General McNeill said that if the official American military counterinsurgency doctrine were applied to Afghanistan, then well over 400,000 allied and Afghan security troops would be required. He acknowledged the impossibility of fielding a force of that size.

“The trick, then, is to manage the risk that’s inherent in having an under-resourced international force and reaching the level of capacity at which the Afghan national security forces ought to be,” he said, stressing especially the importance of training the local police.

The NATO-led security assistance mission has about 40,000 troops in Afghanistan, of which 14,000 are American. Separately, the United States has 12,000 other troops there conducting counterterrorism and support missions. Mr. Gates in recent days signed a deployment order for an additional 3,200 marines for temporary duty in Afghanistan.

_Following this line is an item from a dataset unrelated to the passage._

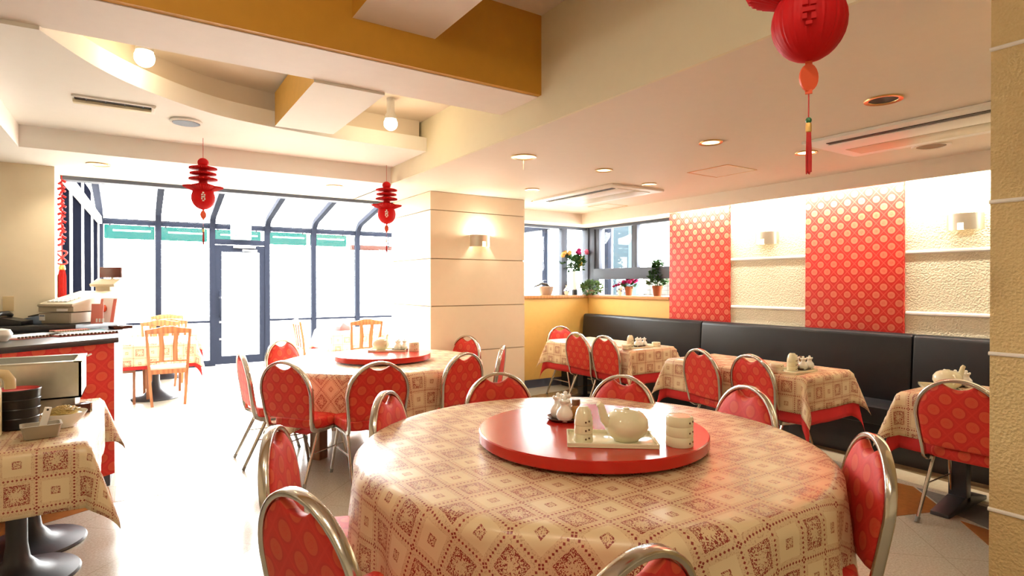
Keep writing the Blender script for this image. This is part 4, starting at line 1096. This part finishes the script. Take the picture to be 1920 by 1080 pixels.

The general also disputed public assessments that the Afghan insurgency was growing, and he cited the number of low- to high-level insurgent leaders who were killed or captured. “That number is significant,” General McNeill said. “Many of those were jihadists who cut their teeth fighting the Soviets. They were good at their skills. They’re no longer on the battlefield. That’ll be very helpful.”

Commenting on a recent public debate about skills of various NATO nations at waging counter-insurgency missions, General McNeill said that “it is probably an incontrovertible truth that if you pull a huge alliance together, that the going-in position of different nationalities of that alliance, or at least their military forces, is somewhat different.”

He acknowledged differences in training, as well as varying political pressures from individual home capitals that affect the capabilities of those forces in Afghanistan.

Looking to the future, General McNeill predicted an exceedingly large opium harvest, and warned that significant portions of narcotics profits would go to Taliban and other insurgent activity.